Describing the ADL as a "clearinghouse for complaints" concerning anti-Semitism in the workplace," Neuer pointed out that the organization’s involvement in such cases is "judicious," with participation generally limited to advocacy. Most cases, he said, concern "difficulties with an accommodation issue," such as taking off for a holiday, and most times, he said, this requires a "nudge" rather than legal action.

Other cases, however, such as "Cutler," are more "dramatic," involving individuals who are faced with an ongoing pattern of discrimination.

"The decision was worth waiting for," he said, pointing out that cases involving the workplace "are among the most troubling cases. They affect [one’s] livelihood," he said, noting that many people do not move forward with complaints until after their employment has terminated.

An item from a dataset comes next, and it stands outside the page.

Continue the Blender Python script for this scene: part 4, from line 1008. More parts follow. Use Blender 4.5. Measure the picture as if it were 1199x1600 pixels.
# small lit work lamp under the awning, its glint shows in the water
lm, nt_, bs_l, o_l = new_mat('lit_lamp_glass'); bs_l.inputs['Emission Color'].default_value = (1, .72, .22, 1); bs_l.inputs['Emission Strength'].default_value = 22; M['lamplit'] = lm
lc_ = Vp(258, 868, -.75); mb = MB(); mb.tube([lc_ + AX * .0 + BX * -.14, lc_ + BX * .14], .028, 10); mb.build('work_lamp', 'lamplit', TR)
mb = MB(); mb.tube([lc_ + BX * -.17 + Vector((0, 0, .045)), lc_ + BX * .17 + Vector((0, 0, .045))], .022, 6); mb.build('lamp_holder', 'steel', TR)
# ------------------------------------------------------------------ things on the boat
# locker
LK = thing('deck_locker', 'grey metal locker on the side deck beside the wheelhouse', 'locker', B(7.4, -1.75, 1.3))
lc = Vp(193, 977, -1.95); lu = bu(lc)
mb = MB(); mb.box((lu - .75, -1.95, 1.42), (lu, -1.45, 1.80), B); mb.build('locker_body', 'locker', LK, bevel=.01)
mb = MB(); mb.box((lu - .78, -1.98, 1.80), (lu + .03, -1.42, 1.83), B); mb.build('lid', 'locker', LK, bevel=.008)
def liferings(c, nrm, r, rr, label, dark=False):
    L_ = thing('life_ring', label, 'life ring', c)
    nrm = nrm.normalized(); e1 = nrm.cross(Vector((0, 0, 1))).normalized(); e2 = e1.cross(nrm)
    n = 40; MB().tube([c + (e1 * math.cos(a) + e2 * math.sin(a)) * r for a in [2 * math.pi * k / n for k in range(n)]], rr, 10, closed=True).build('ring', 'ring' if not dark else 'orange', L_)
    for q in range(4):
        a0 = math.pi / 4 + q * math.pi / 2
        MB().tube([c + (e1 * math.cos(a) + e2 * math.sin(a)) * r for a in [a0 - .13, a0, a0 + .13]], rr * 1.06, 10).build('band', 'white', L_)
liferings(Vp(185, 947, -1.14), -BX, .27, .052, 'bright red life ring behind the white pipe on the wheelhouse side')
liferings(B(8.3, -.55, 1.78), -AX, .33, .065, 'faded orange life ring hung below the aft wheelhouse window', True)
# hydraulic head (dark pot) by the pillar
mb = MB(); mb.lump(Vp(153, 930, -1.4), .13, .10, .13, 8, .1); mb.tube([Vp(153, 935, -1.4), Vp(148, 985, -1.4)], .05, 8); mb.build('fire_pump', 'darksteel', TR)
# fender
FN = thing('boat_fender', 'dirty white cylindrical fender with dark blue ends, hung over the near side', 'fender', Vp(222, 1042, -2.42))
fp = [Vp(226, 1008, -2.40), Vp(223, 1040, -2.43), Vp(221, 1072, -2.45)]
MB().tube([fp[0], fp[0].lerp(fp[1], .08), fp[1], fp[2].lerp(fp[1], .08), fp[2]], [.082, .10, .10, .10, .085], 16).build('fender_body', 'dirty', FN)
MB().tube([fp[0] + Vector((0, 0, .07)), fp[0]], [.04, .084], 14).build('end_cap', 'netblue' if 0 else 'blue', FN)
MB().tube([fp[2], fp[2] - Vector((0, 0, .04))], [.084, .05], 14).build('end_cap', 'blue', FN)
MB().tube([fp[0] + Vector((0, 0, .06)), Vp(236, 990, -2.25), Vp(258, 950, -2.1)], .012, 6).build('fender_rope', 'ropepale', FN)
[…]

"It’s a natural reaction to try and stick it out," he said. "It depends on the individual." And, he added, while "one of the most difficult things is to say we won’t handle a complaint, we must be comfortable that there is a legitimate claim. It’s not enough for a person to ‘feel strongly’ about it if there is nothing objective to point to. We have to balance the responsibility to be a strong voice of advocacy for the Jewish community and to make responsible decisions" about such cases.